Doctorow argued that the way humans have historically shared music is totally antithetical to the idea of copyright laws. He pointed out that music predates not only the concept of copyright, but language itself. People have always wanted to share music, and, in an odd way, the sharing of someone else’s music is embedded in the industry’s business model, no matter how badly some may want to remove it.
“Music is the only endeavor where you get your start playing other, living people’s compositions, then send them a compulsory payment that they don’t get to set,” Doctorow said. “No filmmaker gets to make his start by making Star Wars in miniature, selling tickets, and sending a nickel to George Lucas for every seat.”
He added that the entire history of recorded music has consisted of innovators being accused of piracy by the music industry establishment.

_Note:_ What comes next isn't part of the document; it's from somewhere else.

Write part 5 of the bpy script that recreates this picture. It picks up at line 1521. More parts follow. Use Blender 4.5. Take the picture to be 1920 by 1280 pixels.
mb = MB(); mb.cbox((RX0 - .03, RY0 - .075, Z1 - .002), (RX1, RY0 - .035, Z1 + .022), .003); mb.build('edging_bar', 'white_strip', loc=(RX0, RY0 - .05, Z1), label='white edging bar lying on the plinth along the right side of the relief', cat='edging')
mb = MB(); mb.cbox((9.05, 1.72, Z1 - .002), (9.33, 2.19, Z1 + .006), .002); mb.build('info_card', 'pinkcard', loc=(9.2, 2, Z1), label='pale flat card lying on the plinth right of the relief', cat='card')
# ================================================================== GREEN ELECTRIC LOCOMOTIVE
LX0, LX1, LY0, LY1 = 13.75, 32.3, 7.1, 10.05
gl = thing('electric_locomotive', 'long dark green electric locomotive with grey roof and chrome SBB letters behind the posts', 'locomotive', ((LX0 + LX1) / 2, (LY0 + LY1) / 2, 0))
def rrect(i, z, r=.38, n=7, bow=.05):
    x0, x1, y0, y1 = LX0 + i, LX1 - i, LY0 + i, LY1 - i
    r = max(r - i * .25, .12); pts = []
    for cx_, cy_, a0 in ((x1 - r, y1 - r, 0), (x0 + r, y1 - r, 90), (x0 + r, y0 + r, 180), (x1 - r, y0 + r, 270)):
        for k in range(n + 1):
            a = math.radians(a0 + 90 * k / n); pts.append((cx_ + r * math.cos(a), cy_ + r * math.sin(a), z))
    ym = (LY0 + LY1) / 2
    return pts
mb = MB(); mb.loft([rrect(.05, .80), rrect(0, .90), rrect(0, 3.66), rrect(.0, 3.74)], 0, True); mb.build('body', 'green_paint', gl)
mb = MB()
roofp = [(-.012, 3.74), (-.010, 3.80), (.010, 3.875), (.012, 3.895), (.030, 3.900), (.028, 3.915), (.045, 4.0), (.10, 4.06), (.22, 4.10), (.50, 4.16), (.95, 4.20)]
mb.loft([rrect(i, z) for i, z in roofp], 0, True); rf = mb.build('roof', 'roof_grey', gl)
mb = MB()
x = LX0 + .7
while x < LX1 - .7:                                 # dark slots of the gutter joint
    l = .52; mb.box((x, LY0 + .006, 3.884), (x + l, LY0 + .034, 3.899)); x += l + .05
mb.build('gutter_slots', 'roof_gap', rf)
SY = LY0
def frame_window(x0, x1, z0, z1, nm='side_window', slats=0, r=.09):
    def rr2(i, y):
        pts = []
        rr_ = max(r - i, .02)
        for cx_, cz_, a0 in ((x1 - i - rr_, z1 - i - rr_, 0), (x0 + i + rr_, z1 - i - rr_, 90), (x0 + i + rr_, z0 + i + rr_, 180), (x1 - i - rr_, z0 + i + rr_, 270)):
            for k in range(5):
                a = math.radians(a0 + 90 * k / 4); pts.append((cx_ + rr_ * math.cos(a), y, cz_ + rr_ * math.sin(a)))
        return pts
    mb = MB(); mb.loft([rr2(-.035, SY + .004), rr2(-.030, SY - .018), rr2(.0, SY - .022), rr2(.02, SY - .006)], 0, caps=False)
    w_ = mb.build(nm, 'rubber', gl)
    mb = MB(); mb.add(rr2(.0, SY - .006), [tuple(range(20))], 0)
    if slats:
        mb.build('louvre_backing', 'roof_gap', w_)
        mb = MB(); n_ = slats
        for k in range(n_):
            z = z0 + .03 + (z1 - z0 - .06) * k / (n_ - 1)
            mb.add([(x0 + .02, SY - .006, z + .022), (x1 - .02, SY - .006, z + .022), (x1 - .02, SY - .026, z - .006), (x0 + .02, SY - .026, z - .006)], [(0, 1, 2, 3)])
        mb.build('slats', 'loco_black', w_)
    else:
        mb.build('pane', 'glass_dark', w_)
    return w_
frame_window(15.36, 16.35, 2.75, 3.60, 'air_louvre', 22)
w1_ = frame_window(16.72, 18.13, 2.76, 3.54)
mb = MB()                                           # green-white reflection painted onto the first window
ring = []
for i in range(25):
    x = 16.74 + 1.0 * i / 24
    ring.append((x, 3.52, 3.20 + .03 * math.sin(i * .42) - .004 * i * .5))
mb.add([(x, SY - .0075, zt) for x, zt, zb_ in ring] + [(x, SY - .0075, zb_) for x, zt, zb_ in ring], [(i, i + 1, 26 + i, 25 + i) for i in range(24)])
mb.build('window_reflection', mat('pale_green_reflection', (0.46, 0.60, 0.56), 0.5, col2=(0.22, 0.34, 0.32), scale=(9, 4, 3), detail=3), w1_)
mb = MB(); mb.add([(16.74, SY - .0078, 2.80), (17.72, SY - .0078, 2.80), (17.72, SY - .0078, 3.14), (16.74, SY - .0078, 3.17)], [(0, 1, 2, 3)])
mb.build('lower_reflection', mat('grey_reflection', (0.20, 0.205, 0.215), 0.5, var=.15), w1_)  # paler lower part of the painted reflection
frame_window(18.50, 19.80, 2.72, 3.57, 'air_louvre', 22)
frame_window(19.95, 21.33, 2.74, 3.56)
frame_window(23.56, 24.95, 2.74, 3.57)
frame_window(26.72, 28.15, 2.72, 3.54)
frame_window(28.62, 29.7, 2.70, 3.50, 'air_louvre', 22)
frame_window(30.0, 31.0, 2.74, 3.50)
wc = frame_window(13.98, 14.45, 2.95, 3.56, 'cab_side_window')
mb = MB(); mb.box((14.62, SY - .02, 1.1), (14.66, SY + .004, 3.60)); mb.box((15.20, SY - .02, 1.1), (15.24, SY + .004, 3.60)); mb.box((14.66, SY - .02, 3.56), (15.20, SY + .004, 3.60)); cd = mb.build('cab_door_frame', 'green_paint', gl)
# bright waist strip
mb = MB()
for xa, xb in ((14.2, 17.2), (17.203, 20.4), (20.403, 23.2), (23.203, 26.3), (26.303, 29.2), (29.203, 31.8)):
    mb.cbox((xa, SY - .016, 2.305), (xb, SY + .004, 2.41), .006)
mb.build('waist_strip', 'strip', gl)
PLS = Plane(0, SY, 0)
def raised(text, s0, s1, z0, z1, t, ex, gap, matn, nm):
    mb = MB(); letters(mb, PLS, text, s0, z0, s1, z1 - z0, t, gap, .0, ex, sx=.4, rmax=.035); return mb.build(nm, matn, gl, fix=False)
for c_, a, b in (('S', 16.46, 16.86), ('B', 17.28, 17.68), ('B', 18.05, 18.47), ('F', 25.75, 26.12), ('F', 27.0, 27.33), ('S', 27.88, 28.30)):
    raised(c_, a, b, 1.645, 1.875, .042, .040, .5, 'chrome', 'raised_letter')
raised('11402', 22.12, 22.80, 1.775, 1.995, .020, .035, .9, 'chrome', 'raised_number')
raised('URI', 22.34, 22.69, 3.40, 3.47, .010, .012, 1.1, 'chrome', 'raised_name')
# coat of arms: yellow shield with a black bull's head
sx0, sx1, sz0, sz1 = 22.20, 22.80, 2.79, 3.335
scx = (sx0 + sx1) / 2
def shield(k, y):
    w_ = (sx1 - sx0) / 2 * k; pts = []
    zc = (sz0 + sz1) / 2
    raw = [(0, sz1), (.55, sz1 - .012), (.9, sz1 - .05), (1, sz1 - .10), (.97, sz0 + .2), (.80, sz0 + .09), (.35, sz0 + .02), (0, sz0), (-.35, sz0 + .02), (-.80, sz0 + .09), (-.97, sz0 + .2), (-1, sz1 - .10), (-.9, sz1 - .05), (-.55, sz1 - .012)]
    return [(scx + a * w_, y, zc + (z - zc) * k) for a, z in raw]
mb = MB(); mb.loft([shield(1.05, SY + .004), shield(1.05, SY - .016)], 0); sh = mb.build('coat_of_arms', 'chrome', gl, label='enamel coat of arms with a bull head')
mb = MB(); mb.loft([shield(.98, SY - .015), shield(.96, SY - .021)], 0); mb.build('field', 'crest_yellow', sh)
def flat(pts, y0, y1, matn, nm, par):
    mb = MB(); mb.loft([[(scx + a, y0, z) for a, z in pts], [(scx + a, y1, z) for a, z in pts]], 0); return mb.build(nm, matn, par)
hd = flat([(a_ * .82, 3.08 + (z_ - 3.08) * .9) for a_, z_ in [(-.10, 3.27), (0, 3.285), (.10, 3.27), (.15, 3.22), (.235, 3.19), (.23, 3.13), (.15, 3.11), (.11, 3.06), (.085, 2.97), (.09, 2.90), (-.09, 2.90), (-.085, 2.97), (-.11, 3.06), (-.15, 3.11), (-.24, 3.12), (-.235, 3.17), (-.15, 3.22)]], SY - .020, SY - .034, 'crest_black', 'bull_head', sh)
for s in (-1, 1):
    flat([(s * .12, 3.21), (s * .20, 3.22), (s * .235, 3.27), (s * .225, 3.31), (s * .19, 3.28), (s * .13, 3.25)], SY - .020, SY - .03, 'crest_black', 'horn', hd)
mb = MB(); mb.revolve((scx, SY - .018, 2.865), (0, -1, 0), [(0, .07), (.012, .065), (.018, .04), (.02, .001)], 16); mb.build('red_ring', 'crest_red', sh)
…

“When recording came along, the [sheet music] composers, who had been the only industrial entities with regards to music, thought the people making recordings were thieves,” he said. “Every pirate eventually wants to be the admiral.”
The one rough spot in the evening came when the floor was opened up to audience questions. Many people seemed to take it as an opportunity to ask David Byrne a question about almost anything. Others used it as a chance to be really long-winded in front of an audience, without asking a question at all.
That small irritation aside, the event managed to be both informative and thought-provoking. Spending $25 to watch two guys chat isn’t such a bad idea after all.